* Start Records for the exercise *

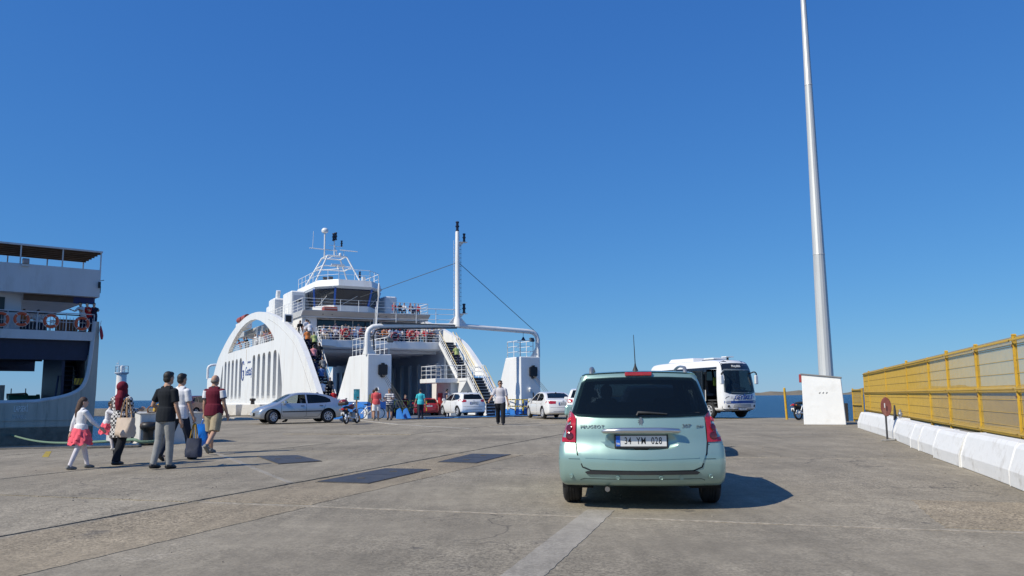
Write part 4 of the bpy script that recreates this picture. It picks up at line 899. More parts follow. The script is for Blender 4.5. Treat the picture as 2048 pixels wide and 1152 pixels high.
for k in range(4): MB().beam((-0.88 + k * 0.16, 0.41, 2.13), (-0.78 + k * 0.16, 0.41, 2.45), 0.05, 0.012, up=(0, 1, 0)).build('hazard_stripe', pm('hazard_brown', (0.18, 0.08, 0.02), 0.6), sb)
MB().plate([(-0.36, 2.5), (-0.22, 2.55), (-0.2, 3.6), (-0.34, 3.7), (-0.44, 3.3)], [], 0.2, lambda a, b, t: (a, 0.3 + t, b)).build('old_fender', pm('fender_tan', (0.36, 0.33, 0.28), 0.8, var=0.2), f2, bevel=0.03)
# house, upper panel, awning
g2('house_wall', (W2, 0.9, 5.0), (-3.62, 12, 6.98), M_OLDW)
g2('house_door', (-4.95, 0.86, 5.05), (-4.4, 0.899, 6.75), pm('door_dark_green', (0.03, 0.05, 0.05), 0.5))
g2('upper_panel', (W2, 0.0, 6.97), (0.0, 0.12, 8.50), M_OLDW); g2('upper_panel_side', (-0.12, 0.122, 6.97), (0.0, 16, 8.50), M_OLDW)
g2('upper_deck', (W2, 0.13, 6.97), (-0.13, 16, 7.12), M_OLDW)
g2('blind_strip', (-1.2, 0.5, 6.6), (-0.12, 0.55, 6.96), pm('blue_blind', (0.03, 0.04, 0.16), 0.6))
g2('ceiling_beam', (-3.6, 0.5, 6.62), (-1.2, 0.6, 6.96), M_WOOD)
g2('awning', (W2, 0.0, 9.50), (0.02, 4.2, 9.56), M_WOOD)
for k in range(6): g2('awning_slat', (W2, 0.35 + k * 0.65, 9.42), (0.0, 0.43 + k * 0.65, 9.498), M_WOOD)
MB().beam((W2, 0.0, 9.53), (0.03, 0.0, 9.53), 0.06, 0.09).build('awning_edge', M_OLDW, f2)
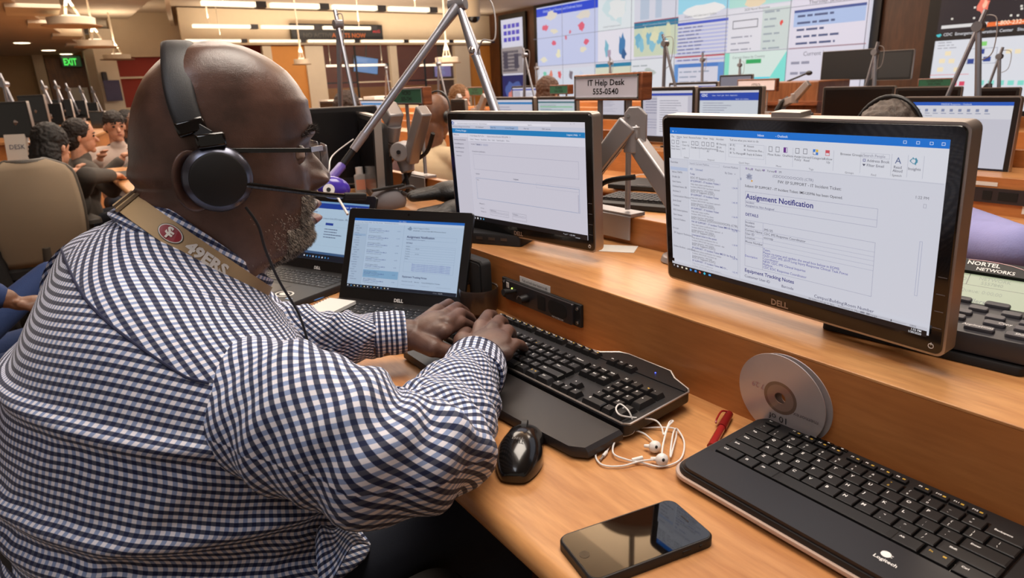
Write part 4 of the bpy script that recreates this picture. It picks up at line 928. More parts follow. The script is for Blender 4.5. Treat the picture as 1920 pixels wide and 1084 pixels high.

* End Records for the exercise *

To be done
Examine the records and pull out every line where the string "pixels" occurs.

Solution to the exercise
Write part 4 of the bpy script that recreates this picture. It picks up at line 899. More parts follow. The script is for Blender 4.5. Treat the picture as 2048 pixels wide and 1152 pixels high.
Write part 4 of the bpy script that recreates this picture. It picks up at line 928. More parts follow. The script is for Blender 4.5. Treat the picture as 1920 pixels wide and 1084 pixels high.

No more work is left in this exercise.